§ **Information supplied**
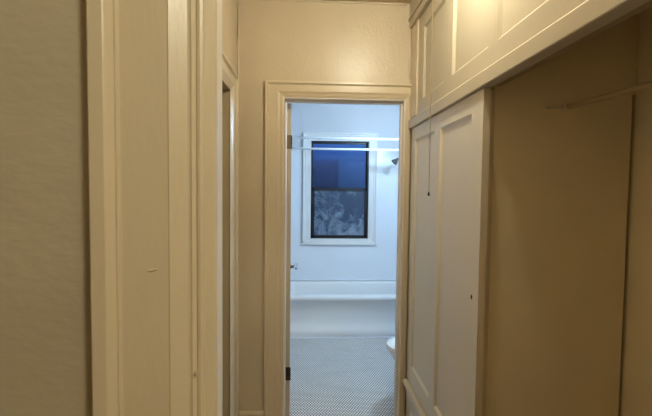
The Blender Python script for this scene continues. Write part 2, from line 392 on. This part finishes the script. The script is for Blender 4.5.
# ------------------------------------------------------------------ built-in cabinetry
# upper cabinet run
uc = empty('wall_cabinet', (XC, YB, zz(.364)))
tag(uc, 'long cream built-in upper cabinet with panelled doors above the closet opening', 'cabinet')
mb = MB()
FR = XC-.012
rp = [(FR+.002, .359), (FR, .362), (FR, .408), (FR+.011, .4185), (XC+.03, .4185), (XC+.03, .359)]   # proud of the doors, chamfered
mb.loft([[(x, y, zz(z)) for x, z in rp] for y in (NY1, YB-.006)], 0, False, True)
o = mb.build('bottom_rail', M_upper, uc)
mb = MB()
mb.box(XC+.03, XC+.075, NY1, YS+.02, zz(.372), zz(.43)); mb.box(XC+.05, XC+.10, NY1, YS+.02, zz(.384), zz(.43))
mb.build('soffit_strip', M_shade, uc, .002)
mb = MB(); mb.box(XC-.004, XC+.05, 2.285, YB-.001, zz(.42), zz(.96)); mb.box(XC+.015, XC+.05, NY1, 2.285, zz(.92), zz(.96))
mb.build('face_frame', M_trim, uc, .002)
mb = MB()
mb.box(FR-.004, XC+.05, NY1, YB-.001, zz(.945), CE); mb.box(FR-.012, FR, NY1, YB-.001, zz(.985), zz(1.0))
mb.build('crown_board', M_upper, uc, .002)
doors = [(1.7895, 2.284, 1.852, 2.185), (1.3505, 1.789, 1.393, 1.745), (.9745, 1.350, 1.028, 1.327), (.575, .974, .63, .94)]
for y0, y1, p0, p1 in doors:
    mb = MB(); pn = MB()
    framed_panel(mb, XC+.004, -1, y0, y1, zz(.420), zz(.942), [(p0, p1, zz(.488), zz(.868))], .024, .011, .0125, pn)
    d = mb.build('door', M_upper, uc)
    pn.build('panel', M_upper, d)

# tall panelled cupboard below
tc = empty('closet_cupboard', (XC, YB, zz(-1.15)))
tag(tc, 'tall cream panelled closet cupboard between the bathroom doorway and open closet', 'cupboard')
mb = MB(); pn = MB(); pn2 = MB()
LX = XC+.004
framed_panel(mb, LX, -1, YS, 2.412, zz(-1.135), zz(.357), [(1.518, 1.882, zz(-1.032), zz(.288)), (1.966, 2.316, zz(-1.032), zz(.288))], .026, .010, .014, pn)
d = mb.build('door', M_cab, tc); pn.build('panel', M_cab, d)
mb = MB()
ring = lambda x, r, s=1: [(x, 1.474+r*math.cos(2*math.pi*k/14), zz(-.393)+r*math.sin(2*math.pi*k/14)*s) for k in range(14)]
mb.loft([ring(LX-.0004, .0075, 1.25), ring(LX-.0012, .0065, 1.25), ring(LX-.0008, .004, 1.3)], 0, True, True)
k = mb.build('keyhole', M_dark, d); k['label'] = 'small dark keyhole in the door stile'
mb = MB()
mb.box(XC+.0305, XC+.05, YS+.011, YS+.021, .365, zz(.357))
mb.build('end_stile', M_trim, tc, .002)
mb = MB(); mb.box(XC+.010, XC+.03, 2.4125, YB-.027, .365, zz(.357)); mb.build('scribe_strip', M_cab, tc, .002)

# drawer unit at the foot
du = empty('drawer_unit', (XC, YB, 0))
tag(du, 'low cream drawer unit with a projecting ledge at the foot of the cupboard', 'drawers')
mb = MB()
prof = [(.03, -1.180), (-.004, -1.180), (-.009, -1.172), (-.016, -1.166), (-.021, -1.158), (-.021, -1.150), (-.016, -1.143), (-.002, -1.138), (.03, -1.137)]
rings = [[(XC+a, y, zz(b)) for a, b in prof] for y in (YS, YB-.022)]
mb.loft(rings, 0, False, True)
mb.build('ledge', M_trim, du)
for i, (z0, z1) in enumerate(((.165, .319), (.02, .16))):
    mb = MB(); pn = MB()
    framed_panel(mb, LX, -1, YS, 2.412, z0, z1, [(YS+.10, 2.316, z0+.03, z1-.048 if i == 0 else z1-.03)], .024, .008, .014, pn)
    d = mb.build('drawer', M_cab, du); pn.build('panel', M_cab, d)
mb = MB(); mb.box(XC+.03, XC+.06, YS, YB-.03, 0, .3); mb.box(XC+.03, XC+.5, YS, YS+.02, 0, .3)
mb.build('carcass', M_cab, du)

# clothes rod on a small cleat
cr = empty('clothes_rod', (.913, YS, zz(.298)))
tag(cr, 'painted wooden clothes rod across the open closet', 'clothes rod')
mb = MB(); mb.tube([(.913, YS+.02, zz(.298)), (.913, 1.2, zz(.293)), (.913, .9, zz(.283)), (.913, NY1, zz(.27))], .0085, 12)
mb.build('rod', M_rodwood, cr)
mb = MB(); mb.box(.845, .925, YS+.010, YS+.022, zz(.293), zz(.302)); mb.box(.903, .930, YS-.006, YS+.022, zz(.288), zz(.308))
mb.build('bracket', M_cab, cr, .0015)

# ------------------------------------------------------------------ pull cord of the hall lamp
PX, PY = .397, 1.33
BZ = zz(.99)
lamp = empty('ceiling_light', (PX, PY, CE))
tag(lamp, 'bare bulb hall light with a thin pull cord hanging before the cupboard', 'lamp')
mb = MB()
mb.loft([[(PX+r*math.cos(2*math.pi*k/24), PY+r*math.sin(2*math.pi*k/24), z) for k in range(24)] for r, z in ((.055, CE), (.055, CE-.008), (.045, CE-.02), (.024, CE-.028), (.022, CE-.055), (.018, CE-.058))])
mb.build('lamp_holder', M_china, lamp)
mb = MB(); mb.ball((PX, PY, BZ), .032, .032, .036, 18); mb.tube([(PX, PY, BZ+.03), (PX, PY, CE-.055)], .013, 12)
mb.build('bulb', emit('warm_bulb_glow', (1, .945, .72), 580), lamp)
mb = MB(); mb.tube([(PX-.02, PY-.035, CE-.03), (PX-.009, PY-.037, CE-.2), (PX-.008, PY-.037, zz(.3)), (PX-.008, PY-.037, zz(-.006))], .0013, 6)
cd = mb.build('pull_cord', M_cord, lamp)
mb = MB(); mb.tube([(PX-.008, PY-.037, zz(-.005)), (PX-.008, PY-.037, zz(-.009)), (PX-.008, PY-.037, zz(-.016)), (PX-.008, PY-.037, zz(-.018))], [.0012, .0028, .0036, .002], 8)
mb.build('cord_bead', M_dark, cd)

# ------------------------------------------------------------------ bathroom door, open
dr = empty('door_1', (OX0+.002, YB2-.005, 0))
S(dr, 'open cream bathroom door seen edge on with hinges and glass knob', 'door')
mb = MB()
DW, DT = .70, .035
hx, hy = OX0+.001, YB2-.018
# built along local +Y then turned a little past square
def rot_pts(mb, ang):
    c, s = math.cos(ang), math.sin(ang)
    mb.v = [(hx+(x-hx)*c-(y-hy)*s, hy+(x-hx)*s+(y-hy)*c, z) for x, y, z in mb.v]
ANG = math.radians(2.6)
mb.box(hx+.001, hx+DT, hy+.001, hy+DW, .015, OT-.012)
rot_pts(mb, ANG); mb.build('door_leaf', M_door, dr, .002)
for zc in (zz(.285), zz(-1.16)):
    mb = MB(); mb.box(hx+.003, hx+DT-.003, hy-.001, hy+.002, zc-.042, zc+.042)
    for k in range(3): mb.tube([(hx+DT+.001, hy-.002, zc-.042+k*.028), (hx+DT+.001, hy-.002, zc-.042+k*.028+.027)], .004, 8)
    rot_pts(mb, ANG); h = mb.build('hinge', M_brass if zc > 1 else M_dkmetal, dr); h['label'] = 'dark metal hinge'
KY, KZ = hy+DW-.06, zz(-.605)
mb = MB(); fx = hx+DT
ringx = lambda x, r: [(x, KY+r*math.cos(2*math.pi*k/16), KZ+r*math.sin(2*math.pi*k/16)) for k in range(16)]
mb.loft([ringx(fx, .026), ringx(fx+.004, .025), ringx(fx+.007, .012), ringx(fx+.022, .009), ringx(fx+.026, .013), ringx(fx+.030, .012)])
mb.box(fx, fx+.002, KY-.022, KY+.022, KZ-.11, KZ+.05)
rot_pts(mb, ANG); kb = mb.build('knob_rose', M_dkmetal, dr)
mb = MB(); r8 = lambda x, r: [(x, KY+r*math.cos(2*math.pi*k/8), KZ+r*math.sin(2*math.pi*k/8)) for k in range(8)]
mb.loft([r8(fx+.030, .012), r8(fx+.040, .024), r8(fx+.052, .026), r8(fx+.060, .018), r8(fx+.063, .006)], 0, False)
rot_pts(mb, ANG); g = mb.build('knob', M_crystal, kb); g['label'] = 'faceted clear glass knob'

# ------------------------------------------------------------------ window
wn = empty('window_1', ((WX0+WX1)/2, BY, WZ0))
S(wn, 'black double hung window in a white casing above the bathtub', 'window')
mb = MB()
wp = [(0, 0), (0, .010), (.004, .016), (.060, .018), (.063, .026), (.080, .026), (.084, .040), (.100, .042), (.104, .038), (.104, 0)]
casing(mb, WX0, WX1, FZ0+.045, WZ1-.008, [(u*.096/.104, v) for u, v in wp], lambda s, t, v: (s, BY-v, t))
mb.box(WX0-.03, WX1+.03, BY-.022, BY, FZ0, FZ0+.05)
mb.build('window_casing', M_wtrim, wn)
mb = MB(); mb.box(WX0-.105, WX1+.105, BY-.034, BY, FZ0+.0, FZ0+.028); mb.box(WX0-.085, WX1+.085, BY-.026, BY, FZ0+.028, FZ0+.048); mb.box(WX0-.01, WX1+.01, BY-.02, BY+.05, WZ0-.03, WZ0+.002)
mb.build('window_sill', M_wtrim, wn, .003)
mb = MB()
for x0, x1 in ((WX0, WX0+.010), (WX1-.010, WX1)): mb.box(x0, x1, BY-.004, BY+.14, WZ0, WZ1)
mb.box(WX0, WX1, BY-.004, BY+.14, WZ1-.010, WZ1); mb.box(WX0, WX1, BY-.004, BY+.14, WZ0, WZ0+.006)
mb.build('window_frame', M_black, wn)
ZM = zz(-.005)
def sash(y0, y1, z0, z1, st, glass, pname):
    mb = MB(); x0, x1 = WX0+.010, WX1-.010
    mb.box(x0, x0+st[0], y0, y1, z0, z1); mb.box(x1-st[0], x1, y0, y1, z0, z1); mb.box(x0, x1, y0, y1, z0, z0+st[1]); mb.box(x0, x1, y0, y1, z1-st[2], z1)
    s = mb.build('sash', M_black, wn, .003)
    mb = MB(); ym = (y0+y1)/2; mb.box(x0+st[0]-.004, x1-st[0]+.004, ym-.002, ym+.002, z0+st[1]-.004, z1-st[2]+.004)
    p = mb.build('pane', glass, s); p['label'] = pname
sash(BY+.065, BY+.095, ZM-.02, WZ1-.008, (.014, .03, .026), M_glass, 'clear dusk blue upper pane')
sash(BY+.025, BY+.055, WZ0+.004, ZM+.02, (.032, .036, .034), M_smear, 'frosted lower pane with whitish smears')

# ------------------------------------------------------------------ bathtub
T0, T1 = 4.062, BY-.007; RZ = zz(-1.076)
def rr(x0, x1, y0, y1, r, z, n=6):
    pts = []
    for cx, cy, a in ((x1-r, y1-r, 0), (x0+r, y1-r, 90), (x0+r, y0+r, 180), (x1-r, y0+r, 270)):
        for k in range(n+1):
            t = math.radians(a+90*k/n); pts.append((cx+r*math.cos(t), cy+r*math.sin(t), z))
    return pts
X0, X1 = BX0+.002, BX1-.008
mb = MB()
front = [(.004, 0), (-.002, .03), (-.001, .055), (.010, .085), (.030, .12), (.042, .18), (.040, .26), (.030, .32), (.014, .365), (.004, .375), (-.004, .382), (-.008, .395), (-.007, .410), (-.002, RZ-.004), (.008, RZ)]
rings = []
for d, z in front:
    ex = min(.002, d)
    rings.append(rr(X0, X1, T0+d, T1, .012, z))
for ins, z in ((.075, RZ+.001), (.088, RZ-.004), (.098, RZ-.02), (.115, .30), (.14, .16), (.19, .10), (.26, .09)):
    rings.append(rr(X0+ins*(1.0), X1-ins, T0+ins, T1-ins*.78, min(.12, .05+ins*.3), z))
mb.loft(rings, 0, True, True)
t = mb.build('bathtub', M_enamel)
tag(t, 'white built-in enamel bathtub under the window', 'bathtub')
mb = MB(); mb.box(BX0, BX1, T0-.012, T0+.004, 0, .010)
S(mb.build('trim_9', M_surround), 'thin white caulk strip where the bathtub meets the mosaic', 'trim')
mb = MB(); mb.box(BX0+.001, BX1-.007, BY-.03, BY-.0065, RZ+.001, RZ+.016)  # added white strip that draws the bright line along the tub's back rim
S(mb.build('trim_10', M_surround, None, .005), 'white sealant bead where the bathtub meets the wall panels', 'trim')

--

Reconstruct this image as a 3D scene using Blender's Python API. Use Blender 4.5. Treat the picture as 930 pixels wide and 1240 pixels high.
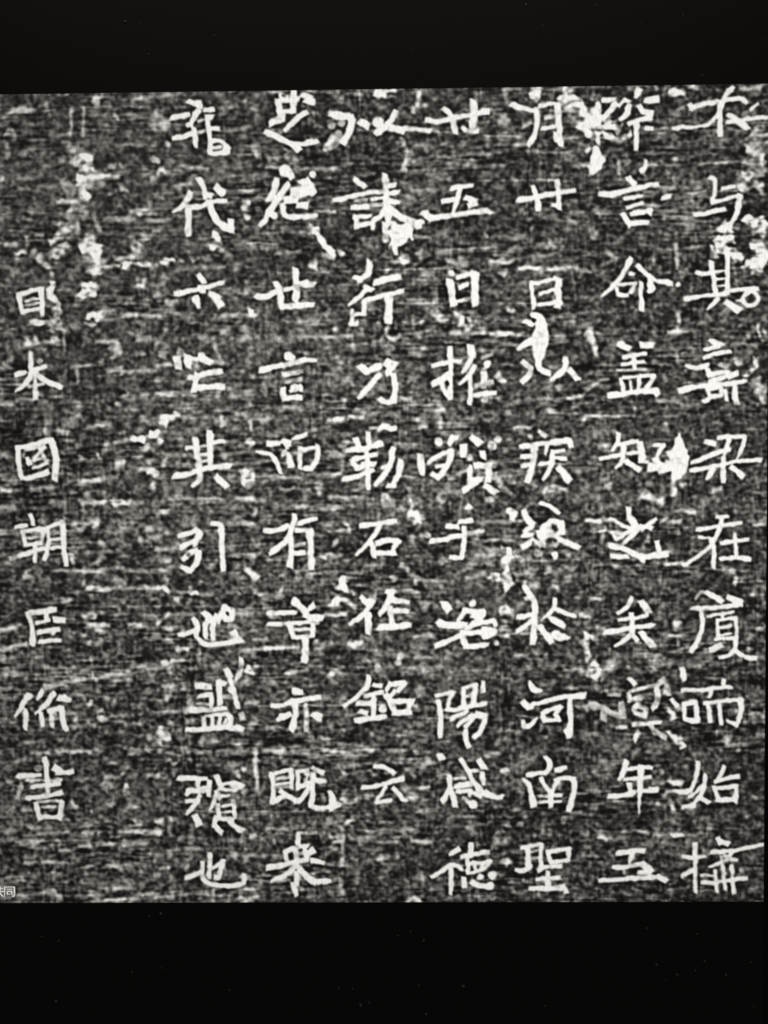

§ **Exercise requirements**
Return exactly the lines above from the line that has "pn.build('panel', M_upper, d)" through the line that has "LX = XC+.004", inclusive, and nothing else.

§ **Response to this task**
    pn.build('panel', M_upper, d)

# tall panelled cupboard below
tc = empty('closet_cupboard', (XC, YB, zz(-1.15)))
tag(tc, 'tall cream panelled closet cupboard between the bathroom doorway and open closet', 'cupboard')
mb = MB(); pn = MB(); pn2 = MB()
LX = XC+.004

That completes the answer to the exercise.